— INSTRUCTION —
The lines below are to be quoted exactly, from the first through the one that contains "def gd(y): return CZ*F/(y-360)".

----

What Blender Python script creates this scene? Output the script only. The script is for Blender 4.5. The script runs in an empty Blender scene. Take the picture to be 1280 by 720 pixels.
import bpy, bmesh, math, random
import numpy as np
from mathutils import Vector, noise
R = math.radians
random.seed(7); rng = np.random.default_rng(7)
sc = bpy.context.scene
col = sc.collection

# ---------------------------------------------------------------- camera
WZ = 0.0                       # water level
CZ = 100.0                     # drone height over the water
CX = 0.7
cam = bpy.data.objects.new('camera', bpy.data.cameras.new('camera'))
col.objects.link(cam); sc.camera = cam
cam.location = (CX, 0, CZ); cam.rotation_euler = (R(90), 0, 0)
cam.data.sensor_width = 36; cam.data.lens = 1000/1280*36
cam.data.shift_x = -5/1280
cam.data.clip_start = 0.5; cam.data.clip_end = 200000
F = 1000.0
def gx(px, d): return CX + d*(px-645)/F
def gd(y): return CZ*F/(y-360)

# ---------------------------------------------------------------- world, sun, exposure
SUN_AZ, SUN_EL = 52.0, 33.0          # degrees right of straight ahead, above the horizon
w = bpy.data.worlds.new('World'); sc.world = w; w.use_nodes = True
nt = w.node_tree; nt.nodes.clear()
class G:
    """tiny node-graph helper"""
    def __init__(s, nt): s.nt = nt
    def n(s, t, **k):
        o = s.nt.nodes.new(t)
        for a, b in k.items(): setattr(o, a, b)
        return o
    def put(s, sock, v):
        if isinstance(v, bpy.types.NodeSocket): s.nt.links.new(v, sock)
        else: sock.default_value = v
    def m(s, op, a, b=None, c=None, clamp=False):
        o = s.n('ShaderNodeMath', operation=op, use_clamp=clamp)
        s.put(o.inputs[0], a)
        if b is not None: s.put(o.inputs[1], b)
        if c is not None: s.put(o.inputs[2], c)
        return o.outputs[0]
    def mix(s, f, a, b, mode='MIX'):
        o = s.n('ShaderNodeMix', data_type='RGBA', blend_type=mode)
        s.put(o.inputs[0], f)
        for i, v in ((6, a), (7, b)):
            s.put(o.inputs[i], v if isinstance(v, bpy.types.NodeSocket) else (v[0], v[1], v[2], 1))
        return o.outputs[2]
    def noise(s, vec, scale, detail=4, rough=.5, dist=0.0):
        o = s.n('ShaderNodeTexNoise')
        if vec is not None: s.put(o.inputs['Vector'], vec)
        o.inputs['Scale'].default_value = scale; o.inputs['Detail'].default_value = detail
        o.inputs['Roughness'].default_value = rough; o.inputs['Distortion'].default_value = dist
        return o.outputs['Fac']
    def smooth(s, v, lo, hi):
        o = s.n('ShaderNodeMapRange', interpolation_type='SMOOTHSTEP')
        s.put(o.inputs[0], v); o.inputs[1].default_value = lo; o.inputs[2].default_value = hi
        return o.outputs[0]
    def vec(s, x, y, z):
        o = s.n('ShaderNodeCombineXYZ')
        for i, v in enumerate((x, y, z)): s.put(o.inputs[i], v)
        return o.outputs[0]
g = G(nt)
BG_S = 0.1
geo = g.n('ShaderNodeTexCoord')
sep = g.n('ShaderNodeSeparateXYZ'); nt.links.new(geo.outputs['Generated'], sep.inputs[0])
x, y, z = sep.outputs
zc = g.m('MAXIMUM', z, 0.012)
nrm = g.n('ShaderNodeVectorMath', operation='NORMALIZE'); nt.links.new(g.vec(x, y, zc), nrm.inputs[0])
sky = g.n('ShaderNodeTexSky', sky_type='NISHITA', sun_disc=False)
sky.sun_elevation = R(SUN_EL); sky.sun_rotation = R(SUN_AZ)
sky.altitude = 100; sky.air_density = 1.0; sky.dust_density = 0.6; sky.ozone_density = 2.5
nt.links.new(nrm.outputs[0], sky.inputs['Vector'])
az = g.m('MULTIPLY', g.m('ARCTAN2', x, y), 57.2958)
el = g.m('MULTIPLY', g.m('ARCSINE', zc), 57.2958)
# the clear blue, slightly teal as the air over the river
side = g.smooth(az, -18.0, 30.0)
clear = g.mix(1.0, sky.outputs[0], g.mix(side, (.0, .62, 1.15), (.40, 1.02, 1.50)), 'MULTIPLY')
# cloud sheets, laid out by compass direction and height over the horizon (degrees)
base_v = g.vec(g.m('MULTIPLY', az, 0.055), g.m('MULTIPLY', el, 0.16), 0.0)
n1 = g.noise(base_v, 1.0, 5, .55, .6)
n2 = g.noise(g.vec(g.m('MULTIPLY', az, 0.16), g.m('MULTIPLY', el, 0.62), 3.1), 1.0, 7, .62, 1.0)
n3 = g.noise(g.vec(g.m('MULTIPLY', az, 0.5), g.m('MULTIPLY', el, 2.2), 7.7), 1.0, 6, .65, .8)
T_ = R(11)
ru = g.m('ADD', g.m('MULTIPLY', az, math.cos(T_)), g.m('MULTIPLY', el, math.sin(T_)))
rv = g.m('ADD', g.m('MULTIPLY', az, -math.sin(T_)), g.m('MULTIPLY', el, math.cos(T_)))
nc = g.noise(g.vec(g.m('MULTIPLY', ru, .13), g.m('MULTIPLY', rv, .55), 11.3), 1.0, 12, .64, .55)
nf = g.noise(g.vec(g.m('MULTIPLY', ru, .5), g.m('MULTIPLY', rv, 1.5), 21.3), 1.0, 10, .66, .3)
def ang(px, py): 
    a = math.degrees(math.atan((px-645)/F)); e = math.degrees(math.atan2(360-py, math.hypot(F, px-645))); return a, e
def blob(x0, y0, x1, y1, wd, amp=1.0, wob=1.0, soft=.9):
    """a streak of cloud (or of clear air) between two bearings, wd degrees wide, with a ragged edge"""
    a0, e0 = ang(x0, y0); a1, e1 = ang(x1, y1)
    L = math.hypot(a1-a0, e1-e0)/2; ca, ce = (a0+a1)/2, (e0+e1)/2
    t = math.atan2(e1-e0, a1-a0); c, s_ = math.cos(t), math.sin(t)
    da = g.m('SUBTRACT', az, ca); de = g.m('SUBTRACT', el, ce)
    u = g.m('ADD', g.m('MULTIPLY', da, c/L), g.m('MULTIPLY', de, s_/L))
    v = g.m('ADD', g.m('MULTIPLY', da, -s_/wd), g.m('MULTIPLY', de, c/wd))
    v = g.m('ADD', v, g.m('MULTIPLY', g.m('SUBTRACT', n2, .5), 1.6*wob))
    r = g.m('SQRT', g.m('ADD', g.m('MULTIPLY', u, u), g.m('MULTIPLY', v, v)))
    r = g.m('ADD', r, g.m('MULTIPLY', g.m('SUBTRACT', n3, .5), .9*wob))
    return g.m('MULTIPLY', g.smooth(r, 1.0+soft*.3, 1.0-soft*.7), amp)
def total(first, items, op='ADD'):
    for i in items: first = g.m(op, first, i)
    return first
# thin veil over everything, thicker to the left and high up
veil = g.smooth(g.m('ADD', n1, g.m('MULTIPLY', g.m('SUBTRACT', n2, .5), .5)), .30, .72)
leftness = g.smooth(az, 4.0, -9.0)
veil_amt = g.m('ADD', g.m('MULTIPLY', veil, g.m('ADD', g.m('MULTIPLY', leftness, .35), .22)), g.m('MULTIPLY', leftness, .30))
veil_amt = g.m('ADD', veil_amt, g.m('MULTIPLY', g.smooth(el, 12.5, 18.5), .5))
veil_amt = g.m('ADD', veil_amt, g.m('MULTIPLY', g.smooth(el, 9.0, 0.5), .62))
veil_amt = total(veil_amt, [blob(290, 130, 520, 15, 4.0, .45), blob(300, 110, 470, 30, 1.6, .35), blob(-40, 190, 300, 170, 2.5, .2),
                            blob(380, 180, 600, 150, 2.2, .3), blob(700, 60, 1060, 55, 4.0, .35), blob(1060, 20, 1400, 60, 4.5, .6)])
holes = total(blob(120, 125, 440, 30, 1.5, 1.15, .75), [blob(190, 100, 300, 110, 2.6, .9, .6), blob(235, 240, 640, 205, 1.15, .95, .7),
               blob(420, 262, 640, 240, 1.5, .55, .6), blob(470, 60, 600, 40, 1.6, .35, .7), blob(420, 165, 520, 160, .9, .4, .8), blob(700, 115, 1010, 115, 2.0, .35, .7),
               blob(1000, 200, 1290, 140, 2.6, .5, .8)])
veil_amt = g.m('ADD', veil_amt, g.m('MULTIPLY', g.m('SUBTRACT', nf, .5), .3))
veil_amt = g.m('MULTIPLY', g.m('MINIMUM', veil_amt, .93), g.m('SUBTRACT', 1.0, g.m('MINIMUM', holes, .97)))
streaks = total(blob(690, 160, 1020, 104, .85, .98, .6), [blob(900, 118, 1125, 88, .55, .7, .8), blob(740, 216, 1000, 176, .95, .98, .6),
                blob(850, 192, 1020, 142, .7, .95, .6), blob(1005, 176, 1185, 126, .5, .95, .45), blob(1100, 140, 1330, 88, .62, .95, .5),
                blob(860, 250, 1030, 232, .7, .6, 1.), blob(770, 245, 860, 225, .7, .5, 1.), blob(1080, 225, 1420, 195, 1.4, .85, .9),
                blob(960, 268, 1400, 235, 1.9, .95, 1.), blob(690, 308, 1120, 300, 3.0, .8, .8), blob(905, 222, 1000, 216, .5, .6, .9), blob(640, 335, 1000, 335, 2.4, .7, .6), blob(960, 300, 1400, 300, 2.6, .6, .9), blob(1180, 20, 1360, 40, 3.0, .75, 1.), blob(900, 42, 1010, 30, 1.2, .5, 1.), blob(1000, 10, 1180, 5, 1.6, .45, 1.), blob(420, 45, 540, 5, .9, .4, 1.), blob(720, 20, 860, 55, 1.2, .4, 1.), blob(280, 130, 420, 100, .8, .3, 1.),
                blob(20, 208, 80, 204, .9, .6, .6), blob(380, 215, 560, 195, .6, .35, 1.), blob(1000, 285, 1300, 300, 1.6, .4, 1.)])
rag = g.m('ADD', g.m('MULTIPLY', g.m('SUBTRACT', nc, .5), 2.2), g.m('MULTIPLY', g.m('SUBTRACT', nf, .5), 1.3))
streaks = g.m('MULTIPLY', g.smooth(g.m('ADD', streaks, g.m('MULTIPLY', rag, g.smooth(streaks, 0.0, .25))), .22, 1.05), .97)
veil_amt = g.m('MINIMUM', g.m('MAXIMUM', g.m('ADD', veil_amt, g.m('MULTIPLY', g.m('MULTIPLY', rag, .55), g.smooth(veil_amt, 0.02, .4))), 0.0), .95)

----

— SOLUTION —
What Blender Python script creates this scene? Output the script only. The script is for Blender 4.5. The script runs in an empty Blender scene. Take the picture to be 1280 by 720 pixels.
import bpy, bmesh, math, random
import numpy as np
from mathutils import Vector, noise
R = math.radians
random.seed(7); rng = np.random.default_rng(7)
sc = bpy.context.scene
col = sc.collection

# ---------------------------------------------------------------- camera
WZ = 0.0                       # water level
CZ = 100.0                     # drone height over the water
CX = 0.7
cam = bpy.data.objects.new('camera', bpy.data.cameras.new('camera'))
col.objects.link(cam); sc.camera = cam
cam.location = (CX, 0, CZ); cam.rotation_euler = (R(90), 0, 0)
cam.data.sensor_width = 36; cam.data.lens = 1000/1280*36
cam.data.shift_x = -5/1280
cam.data.clip_start = 0.5; cam.data.clip_end = 200000
F = 1000.0
def gx(px, d): return CX + d*(px-645)/F
def gd(y): return CZ*F/(y-360)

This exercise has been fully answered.